Begin with the first line and repeat exactly through the line containing "SC.view_settings.exposure = 0;"; leave every image out.

> [STORED DATA]
----------

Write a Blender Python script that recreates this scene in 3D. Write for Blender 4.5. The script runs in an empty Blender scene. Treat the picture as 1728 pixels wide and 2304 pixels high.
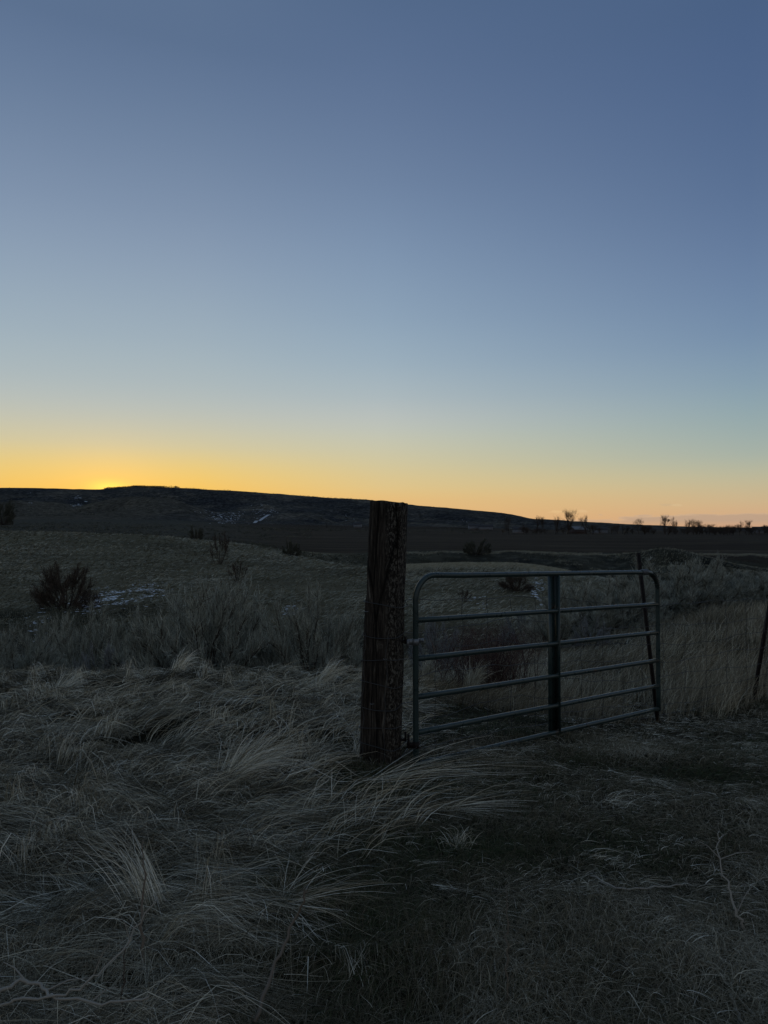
import bpy, math, random
import numpy as np
random.seed(7)
rng = np.random.default_rng(11)
SC = bpy.context.scene
COL = SC.collection
R = math.radians

# ------------------------------------------------------------------ camera
H = 1.6; F = 1600.0; PITCH = R(1.29)
cam = bpy.data.cameras.new('camera'); camo = bpy.data.objects.new('camera', cam); COL.objects.link(camo)
cam.sensor_fit = 'VERTICAL'; cam.sensor_height = 36; cam.lens = 36 * F / 2304
cam.clip_start = 0.05; cam.clip_end = 30000
camo.location = (0, 0, H); camo.rotation_euler = (R(90) + PITCH, 0, 0)
SC.camera = camo
SC.render.resolution_x = 768; SC.render.resolution_y = 1024
SC.view_settings.view_transform = 'Standard'; SC.view_settings.look = 'None'
SC.view_settings.exposure = 0; SC.view_settings.gamma = 1

def ray(u, v):
    x = (u - 864) / F; y = -(v - 1152) / F
    return np.array([x, math.cos(PITCH) - y * math.sin(PITCH), math.sin(PITCH) + y * math.cos(PITCH)])
def at(u, v, Y):
    d = ray(u, v); return np.array([0, 0, H]) + d * (Y / d[1])
def elev(u, v):
    d = ray(u, v); return math.degrees(math.atan2(d[2], math.hypot(d[0], d[1])))

# ------------------------------------------------------------------ world: clear sky after sundown
SUN_AZ = -21.15      # degrees from +Y towards +X
SUN_EL = 1.2
world = bpy.data.worlds.new("World"); SC.world = world; world.use_nodes = True
nt = world.node_tree; N = nt.nodes; L = nt.links

def s2l(c):
    return tuple(((x / 255) / 12.92 if x / 255 <= .04045 else ((x / 255 + .055) / 1.055) ** 2.4) for x in c)
def wmath(op, a, b=None, c=None, clamp=False):
    n = N.new('ShaderNodeMath'); n.operation = op; n.use_clamp = clamp
    for i, q in enumerate((a, b, c)):
        if q is None: continue
        if isinstance(q, (int, float)): n.inputs[i].default_value = q
        else: L.new(q, n.inputs[i])
    return n.outputs[0]
def wmap(x, a, b, c=0., d=1., smooth=False):
    n = N.new('ShaderNodeMapRange'); n.clamp = True
    if smooth: n.interpolation_type = 'SMOOTHSTEP'
    L.new(x, n.inputs[0])
    for i, q in enumerate((a, b, c, d)): n.inputs[1 + i].default_value = q
    return n.outputs[0]
def wmix(f, a, b, mode='MIX'):
    n = N.new('ShaderNodeMixRGB'); n.blend_type = mode
    for i, q in enumerate((f, a, b)):
        if isinstance(q, (int, float)): n.inputs[i].default_value = q
        elif isinstance(q, tuple): n.inputs[i].default_value = (*q, 1)
        else: L.new(q, n.inputs[i])
    return n.outputs[0]
tc = N.new('ShaderNodeTexCoord')
sep = N.new('ShaderNodeSeparateXYZ'); L.new(tc.outputs['Generated'], sep.inputs[0])
X_, Y_, Z_ = sep.outputs
hor = wmath('SQRT', wmath('ADD', wmath('MULTIPLY', X_, X_), wmath('MULTIPLY', Y_, Y_)))
EL = wmath('MULTIPLY', wmath('ARCTAN2', Z_, hor), 57.2958)
AZ = wmath('MULTIPLY', wmath('ARCTAN2', X_, Y_), 57.2958)
sx, sy = math.sin(R(SUN_AZ)), math.cos(R(SUN_AZ))
cosd = wmath('DIVIDE', wmath('ADD', wmath('MULTIPLY', X_, sx), wmath('MULTIPLY', Y_, sy)), wmath('MAXIMUM', hor, 1e-4))
DAZ = wmath('MULTIPLY', wmath('ARCCOSINE', wmath('MINIMUM', wmath('MAXIMUM', cosd, -1.), 1.)), 57.2958)
E0, E1 = -2.0, 90.0
elf = wmap(EL, E0, E1)
def ramp(stops):
    n = N.new('ShaderNodeValToRGB'); L.new(elf, n.inputs[0])
    cr = n.color_ramp; cr.interpolation = 'B_SPLINE'
    st = sorted([((e - E0) / (E1 - E0), c) for e, c in stops])
    while len(cr.elements) < len(st): cr.elements.new(0.5)
    for el, (p, c) in zip(cr.elements, st): el.position = p
    for el, (p, c) in zip(cr.elements, st): el.color = (*s2l(c), 1)
    return n.outputs[0]
def column(u, rows, zen=(70, 94, 122)):
    st = [(elev(u, v), c) for v, c in rows]
    st.append((90, zen)); st.append((-2, rows[-1][1]))
    return ramp(st)
SKY_A = column(30, [(0, (94, 115, 147)), (208, (107, 128, 157)), (416, (128, 147, 173)), (572, (143, 162, 183)),
                    (728, (160, 178, 190)), (832, (172, 186, 190)), (910, (188, 194, 187)), (988, (211, 202, 162)),
                    (1040, (234, 204, 124)), (1092, (248, 200, 98)), (1180, (248, 182, 80))])
SKY_B = column(860, [(0, (85, 107, 141)), (204, (94, 115, 148)), (409, (111, 132, 162)), (562, (126, 148, 176)),
                     (715, (143, 165, 186)), (817, (157, 177, 191)), (894, (174, 187, 191)), (941, (188, 194, 190)), (985, (196, 199, 182)),
                     (1047, (213, 201, 156)), (1098, (227, 198, 136)), (1124, (233, 192, 126)), (1180, (232, 180, 118))])
SKY_C = column(1690, [(0, (74, 97, 134)), (215, (80, 103, 140)), (430, (91, 114, 149)), (592, (104, 127, 161)),
                      (753, (119, 144, 173)), (861, (136, 160, 177)), (941, (150, 171, 174)), (1022, (169, 180, 169)), (1076, (193, 188, 155)), (1130, (210, 181, 139)), (1165, (214, 172, 134)), (1188, (210, 164, 130))])
SKY_D = ramp([(-2, (94, 98, 106)), (4, (122, 122, 124)), (10, (142, 138, 136)), (20, (124, 134, 144)), (40, (92, 112, 132)), (90, (70, 94, 122))])
ab = wmap(DAZ, 6.5, 21.0); bc = wmap(DAZ, 21.0, 48.5); cd = wmap(DAZ, 48.5, 140.0)
sky = wmix(cd, wmix(bc, wmix(ab, SKY_A, SKY_B), SKY_C), SKY_D)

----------

> [EXERCISE OUTPUT]
Write a Blender Python script that recreates this scene in 3D. Write for Blender 4.5. The script runs in an empty Blender scene. Treat the picture as 1728 pixels wide and 2304 pixels high.
import bpy, math, random
import numpy as np
random.seed(7)
rng = np.random.default_rng(11)
SC = bpy.context.scene
COL = SC.collection
R = math.radians

# ------------------------------------------------------------------ camera
H = 1.6; F = 1600.0; PITCH = R(1.29)
cam = bpy.data.cameras.new('camera'); camo = bpy.data.objects.new('camera', cam); COL.objects.link(camo)
cam.sensor_fit = 'VERTICAL'; cam.sensor_height = 36; cam.lens = 36 * F / 2304
cam.clip_start = 0.05; cam.clip_end = 30000
camo.location = (0, 0, H); camo.rotation_euler = (R(90) + PITCH, 0, 0)
SC.camera = camo
SC.render.resolution_x = 768; SC.render.resolution_y = 1024
SC.view_settings.view_transform = 'Standard'; SC.view_settings.look = 'None'
SC.view_settings.exposure = 0; SC.view_settings.gamma = 1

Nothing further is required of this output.